La titanica campagna di richiamo del gruppo Volkswagen (per 8,5 milioni di TDI in Europa) comincia questa settimana in Germania, dove gli esperti stimano un afflusso medio di mille auto al giorno presso ogni concessionario e non meno di 90 minuti di intervento per ogni veicolo. L’operazione è accompagnata da nomine e interrogativi. Il numero uno del marchio, Herbert Diess, ha annunciato una riorganizzazione della struttura di sviluppo che attribuisce responsabilità più chiare. A capo delle quattro divisioni (small, compact, midsize e fullsize, auto elettriche a batteria, cioè BEV) sono stati designati tre manager interni (Klaus- Gerhard Wolpert, 59, Karlheinz Hell, 52, Elmar-Marius Licharz, 45) e uno sfilato alla Continental, Christian Senger, appena 41 anni. Senger, che presso il fornitore aveva la responsabilità dell’Automotive Systems and Technology, si occuperà dei veicoli elettrici, cioè quelli strategici nella nuova visione del marchio.
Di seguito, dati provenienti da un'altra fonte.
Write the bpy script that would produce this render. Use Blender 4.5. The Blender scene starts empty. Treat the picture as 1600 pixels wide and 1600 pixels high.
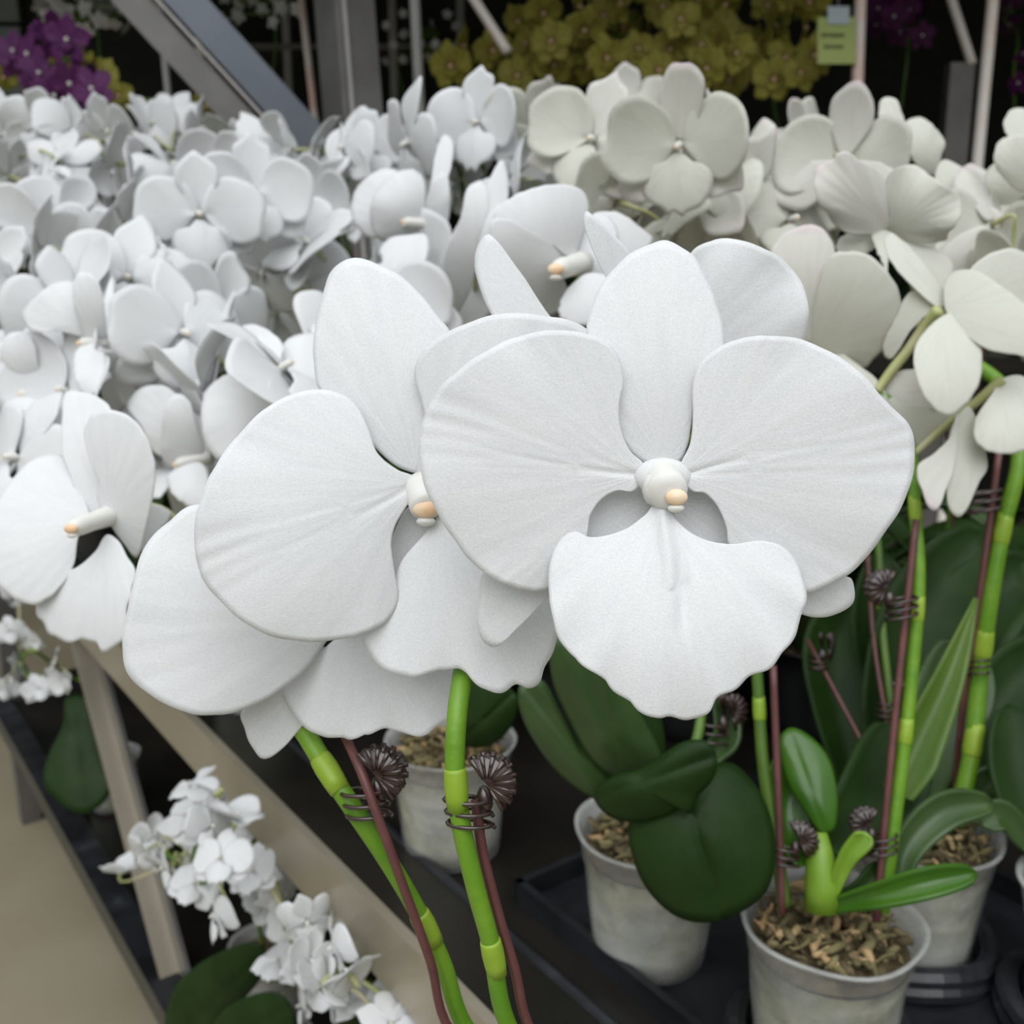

Il giro di nomine è stato completato con l’ingaggio del 55enne Hinrich J. Woebcken quale direttore delle operazioni in Nord America, cioè il ruolo assegnato a Winfried Vahland dopo l’esplosione dello scandalo, ma l’ex numero uno di Skoda si era dimesso dal gruppo e la nuova posizione era rimasta scoperta. Woebcken, che fino alla scorsa estate dirigeva la divisione per i sistemi destinati ai veicoli commerciali di Knorr Bremse (ruolo svolto per un anno appena), assumerà l’incarico con il prossimo aprile. Il nuovo responsabile per il Nord America ha trascorsi in BMW (10 anni), dove aveva già lavorato per Diess.

Mentre negli Stati Uniti il colosso di Wolfsburg non riesce ancora ad accordarsi con le autorità sulle modalità del richiamo, la Sueddeutsche, la WDR e la NDR hanno anticipato l’intenzione del gruppo di ingaggiare quale “mediatore” l’ex capo dell’FBI, Louis Freeh. Freeh aveva già collaborato con Daimler quando la responsabile dell’integrità era la stessa ex giudice costituzionale tedesca cui ora è stato affidato il compito di trascinare fuori dalle sabbie mobili VW Group, Christine Hohmann-Dennhardt. Il Consiglio di fabbrica ha fatto sapere di non gradire la scelta, il gruppo non ha commentato.

Lo stesso quotidiano e le altre due emittenti pubbliche ha anche rilanciato la notizia del “supertestimone”, un dipendente di lungo corso di Volkswagen che ha preso parte alla manipolazione, secondo il quale nella divisione sviluppo dei motori erano in molti a sapere del software che manometteva i dati. Tutto sarebbe cominciato in vista dell’offensiva “Clean Diesel” sul mercato americano: motori puliti ma dalla tecnologia non troppo costosa. Le prime manipolazioni risalirebbero al novembre del 2006. Tra i lavoratori coinvolti era scattato un patto omertoso, il “voto del silenzio”.

Le ripercussioni del dieselgate cominciano a farsi sentire e Diess ha presentato un piano in 12 punti per raggiungere un aumento della produttività del 10% nel 2016, anche puntando su una maggiore creatività. Secondo i media tedeschi a rimetterci sarebbero soprattutto migliaia di lavoratori interinali ai quali i contratti non verrebbero rinnovati. Le speculazioni si aggirano attorno a 10.000 posti, ma per il momento Volkswagen (che non ha replicato) ha rinnovato 900 contratti a termine nell’area di Kassel. Il progetto di Diess è stato etichettato come “irrealistico” da Bernd Osterloh, potente capo dei Consigli di Fabbrica ed esponente del Consiglio di Sorveglianza dal gruppo. Secondo Osterloh è necessario discutere anche della sicurezza dei posti di lavoro. Volkswagen Group vende meno di Toyota (poco meno e poco più di 10 milioni di auto), ma con il doppio dei dipendenti (circa 600.000 contro meno di 300.000).